> Information provided:
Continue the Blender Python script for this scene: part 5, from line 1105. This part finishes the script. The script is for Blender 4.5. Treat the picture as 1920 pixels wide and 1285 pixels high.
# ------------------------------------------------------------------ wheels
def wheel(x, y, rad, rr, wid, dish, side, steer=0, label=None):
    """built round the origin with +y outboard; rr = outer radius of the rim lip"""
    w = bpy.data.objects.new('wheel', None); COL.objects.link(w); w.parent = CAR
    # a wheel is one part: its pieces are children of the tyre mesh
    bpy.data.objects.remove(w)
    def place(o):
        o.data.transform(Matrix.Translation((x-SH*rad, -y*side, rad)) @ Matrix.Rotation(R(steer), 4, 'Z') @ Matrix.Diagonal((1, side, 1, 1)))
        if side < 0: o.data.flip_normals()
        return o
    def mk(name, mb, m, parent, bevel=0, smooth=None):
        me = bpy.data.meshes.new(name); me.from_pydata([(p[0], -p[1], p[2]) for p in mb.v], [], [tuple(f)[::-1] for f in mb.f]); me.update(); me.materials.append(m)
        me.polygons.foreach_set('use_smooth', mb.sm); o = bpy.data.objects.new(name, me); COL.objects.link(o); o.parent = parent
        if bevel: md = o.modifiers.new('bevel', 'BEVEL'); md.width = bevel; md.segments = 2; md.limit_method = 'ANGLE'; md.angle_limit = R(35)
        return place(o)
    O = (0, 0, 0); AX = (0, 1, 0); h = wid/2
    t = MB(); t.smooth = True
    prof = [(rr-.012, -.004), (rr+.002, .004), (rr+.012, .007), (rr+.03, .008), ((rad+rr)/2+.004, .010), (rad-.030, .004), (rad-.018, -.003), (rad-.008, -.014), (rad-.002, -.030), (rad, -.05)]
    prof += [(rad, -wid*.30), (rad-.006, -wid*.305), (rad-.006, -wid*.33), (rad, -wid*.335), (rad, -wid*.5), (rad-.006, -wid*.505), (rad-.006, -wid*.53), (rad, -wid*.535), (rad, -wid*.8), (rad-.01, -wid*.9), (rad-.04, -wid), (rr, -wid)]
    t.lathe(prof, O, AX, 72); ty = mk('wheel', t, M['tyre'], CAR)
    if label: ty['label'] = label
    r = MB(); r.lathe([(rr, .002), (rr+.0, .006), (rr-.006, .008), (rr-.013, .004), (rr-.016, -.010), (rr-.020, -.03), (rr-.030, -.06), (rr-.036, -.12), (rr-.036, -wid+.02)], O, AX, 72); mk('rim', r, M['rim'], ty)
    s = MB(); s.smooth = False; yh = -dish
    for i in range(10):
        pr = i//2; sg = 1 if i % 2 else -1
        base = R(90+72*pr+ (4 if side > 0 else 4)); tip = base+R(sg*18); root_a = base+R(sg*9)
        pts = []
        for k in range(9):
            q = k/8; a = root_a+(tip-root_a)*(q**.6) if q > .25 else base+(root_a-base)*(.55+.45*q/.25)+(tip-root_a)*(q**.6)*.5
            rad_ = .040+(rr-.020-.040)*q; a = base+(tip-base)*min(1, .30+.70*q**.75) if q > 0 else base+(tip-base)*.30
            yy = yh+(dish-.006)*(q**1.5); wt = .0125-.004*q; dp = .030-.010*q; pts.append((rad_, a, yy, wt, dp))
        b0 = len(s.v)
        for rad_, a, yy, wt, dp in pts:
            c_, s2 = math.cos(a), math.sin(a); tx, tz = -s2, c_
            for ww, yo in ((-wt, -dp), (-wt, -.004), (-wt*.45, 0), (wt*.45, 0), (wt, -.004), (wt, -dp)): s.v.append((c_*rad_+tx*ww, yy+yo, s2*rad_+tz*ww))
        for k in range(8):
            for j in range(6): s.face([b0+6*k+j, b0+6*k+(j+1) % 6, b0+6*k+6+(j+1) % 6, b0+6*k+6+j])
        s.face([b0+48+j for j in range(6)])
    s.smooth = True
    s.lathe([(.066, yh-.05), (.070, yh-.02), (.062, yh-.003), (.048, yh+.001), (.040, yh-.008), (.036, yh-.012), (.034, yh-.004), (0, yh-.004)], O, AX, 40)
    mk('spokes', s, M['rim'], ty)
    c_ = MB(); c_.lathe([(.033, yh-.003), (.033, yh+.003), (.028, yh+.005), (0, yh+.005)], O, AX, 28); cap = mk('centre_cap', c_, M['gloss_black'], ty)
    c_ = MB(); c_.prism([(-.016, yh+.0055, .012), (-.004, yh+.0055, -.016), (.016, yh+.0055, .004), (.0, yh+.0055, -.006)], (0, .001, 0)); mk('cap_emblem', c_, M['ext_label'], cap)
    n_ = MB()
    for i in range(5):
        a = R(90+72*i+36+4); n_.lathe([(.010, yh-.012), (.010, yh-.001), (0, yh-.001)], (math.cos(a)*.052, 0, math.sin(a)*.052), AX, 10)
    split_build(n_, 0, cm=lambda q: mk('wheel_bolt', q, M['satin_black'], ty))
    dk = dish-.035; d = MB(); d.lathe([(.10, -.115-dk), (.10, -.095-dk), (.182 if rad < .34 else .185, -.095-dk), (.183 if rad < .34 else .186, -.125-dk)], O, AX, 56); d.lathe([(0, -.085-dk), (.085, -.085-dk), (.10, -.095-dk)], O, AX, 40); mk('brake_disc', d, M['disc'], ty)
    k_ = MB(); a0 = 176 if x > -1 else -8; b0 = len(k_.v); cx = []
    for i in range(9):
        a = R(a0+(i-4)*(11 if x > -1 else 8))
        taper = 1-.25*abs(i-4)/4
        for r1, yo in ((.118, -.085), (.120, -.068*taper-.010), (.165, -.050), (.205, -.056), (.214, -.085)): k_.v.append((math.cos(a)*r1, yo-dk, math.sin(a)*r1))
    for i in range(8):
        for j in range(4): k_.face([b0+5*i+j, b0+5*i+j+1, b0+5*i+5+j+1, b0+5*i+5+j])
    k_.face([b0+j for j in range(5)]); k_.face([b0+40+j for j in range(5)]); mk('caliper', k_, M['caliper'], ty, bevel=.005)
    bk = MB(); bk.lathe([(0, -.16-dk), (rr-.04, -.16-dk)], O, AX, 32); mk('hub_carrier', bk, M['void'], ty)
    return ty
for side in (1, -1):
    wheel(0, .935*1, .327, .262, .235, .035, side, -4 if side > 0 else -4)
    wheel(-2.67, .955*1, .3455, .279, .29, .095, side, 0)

> Task to carry out: Extract all of the data shown above without alteration.

> Task response:
Continue the Blender Python script for this scene: part 5, from line 1105. This part finishes the script. The script is for Blender 4.5. Treat the picture as 1920 pixels wide and 1285 pixels high.
# ------------------------------------------------------------------ wheels
def wheel(x, y, rad, rr, wid, dish, side, steer=0, label=None):
    """built round the origin with +y outboard; rr = outer radius of the rim lip"""
    w = bpy.data.objects.new('wheel', None); COL.objects.link(w); w.parent = CAR
    # a wheel is one part: its pieces are children of the tyre mesh
    bpy.data.objects.remove(w)
    def place(o):
        o.data.transform(Matrix.Translation((x-SH*rad, -y*side, rad)) @ Matrix.Rotation(R(steer), 4, 'Z') @ Matrix.Diagonal((1, side, 1, 1)))
        if side < 0: o.data.flip_normals()
        return o
    def mk(name, mb, m, parent, bevel=0, smooth=None):
        me = bpy.data.meshes.new(name); me.from_pydata([(p[0], -p[1], p[2]) for p in mb.v], [], [tuple(f)[::-1] for f in mb.f]); me.update(); me.materials.append(m)
        me.polygons.foreach_set('use_smooth', mb.sm); o = bpy.data.objects.new(name, me); COL.objects.link(o); o.parent = parent
        if bevel: md = o.modifiers.new('bevel', 'BEVEL'); md.width = bevel; md.segments = 2; md.limit_method = 'ANGLE'; md.angle_limit = R(35)
        return place(o)
    O = (0, 0, 0); AX = (0, 1, 0); h = wid/2
    t = MB(); t.smooth = True
    prof = [(rr-.012, -.004), (rr+.002, .004), (rr+.012, .007), (rr+.03, .008), ((rad+rr)/2+.004, .010), (rad-.030, .004), (rad-.018, -.003), (rad-.008, -.014), (rad-.002, -.030), (rad, -.05)]
    prof += [(rad, -wid*.30), (rad-.006, -wid*.305), (rad-.006, -wid*.33), (rad, -wid*.335), (rad, -wid*.5), (rad-.006, -wid*.505), (rad-.006, -wid*.53), (rad, -wid*.535), (rad, -wid*.8), (rad-.01, -wid*.9), (rad-.04, -wid), (rr, -wid)]
    t.lathe(prof, O, AX, 72); ty = mk('wheel', t, M['tyre'], CAR)
    if label: ty['label'] = label
    r = MB(); r.lathe([(rr, .002), (rr+.0, .006), (rr-.006, .008), (rr-.013, .004), (rr-.016, -.010), (rr-.020, -.03), (rr-.030, -.06), (rr-.036, -.12), (rr-.036, -wid+.02)], O, AX, 72); mk('rim', r, M['rim'], ty)
    s = MB(); s.smooth = False; yh = -dish
    for i in range(10):
        pr = i//2; sg = 1 if i % 2 else -1
        base = R(90+72*pr+ (4 if side > 0 else 4)); tip = base+R(sg*18); root_a = base+R(sg*9)
        pts = []
        for k in range(9):
            q = k/8; a = root_a+(tip-root_a)*(q**.6) if q > .25 else base+(root_a-base)*(.55+.45*q/.25)+(tip-root_a)*(q**.6)*.5
            rad_ = .040+(rr-.020-.040)*q; a = base+(tip-base)*min(1, .30+.70*q**.75) if q > 0 else base+(tip-base)*.30
            yy = yh+(dish-.006)*(q**1.5); wt = .0125-.004*q; dp = .030-.010*q; pts.append((rad_, a, yy, wt, dp))
        b0 = len(s.v)
        for rad_, a, yy, wt, dp in pts:
            c_, s2 = math.cos(a), math.sin(a); tx, tz = -s2, c_
            for ww, yo in ((-wt, -dp), (-wt, -.004), (-wt*.45, 0), (wt*.45, 0), (wt, -.004), (wt, -dp)): s.v.append((c_*rad_+tx*ww, yy+yo, s2*rad_+tz*ww))
        for k in range(8):
            for j in range(6): s.face([b0+6*k+j, b0+6*k+(j+1) % 6, b0+6*k+6+(j+1) % 6, b0+6*k+6+j])
        s.face([b0+48+j for j in range(6)])
    s.smooth = True
    s.lathe([(.066, yh-.05), (.070, yh-.02), (.062, yh-.003), (.048, yh+.001), (.040, yh-.008), (.036, yh-.012), (.034, yh-.004), (0, yh-.004)], O, AX, 40)
    mk('spokes', s, M['rim'], ty)
    c_ = MB(); c_.lathe([(.033, yh-.003), (.033, yh+.003), (.028, yh+.005), (0, yh+.005)], O, AX, 28); cap = mk('centre_cap', c_, M['gloss_black'], ty)
    c_ = MB(); c_.prism([(-.016, yh+.0055, .012), (-.004, yh+.0055, -.016), (.016, yh+.0055, .004), (.0, yh+.0055, -.006)], (0, .001, 0)); mk('cap_emblem', c_, M['ext_label'], cap)
    n_ = MB()
    for i in range(5):
        a = R(90+72*i+36+4); n_.lathe([(.010, yh-.012), (.010, yh-.001), (0, yh-.001)], (math.cos(a)*.052, 0, math.sin(a)*.052), AX, 10)
    split_build(n_, 0, cm=lambda q: mk('wheel_bolt', q, M['satin_black'], ty))
    dk = dish-.035; d = MB(); d.lathe([(.10, -.115-dk), (.10, -.095-dk), (.182 if rad < .34 else .185, -.095-dk), (.183 if rad < .34 else .186, -.125-dk)], O, AX, 56); d.lathe([(0, -.085-dk), (.085, -.085-dk), (.10, -.095-dk)], O, AX, 40); mk('brake_disc', d, M['disc'], ty)
    k_ = MB(); a0 = 176 if x > -1 else -8; b0 = len(k_.v); cx = []
    for i in range(9):
        a = R(a0+(i-4)*(11 if x > -1 else 8))
        taper = 1-.25*abs(i-4)/4
        for r1, yo in ((.118, -.085), (.120, -.068*taper-.010), (.165, -.050), (.205, -.056), (.214, -.085)): k_.v.append((math.cos(a)*r1, yo-dk, math.sin(a)*r1))
    for i in range(8):
        for j in range(4): k_.face([b0+5*i+j, b0+5*i+j+1, b0+5*i+5+j+1, b0+5*i+5+j])
    k_.face([b0+j for j in range(5)]); k_.face([b0+40+j for j in range(5)]); mk('caliper', k_, M['caliper'], ty, bevel=.005)
    bk = MB(); bk.lathe([(0, -.16-dk), (rr-.04, -.16-dk)], O, AX, 32); mk('hub_carrier', bk, M['void'], ty)
    return ty
for side in (1, -1):
    wheel(0, .935*1, .327, .262, .235, .035, side, -4 if side > 0 else -4)
    wheel(-2.67, .955*1, .3455, .279, .29, .095, side, 0)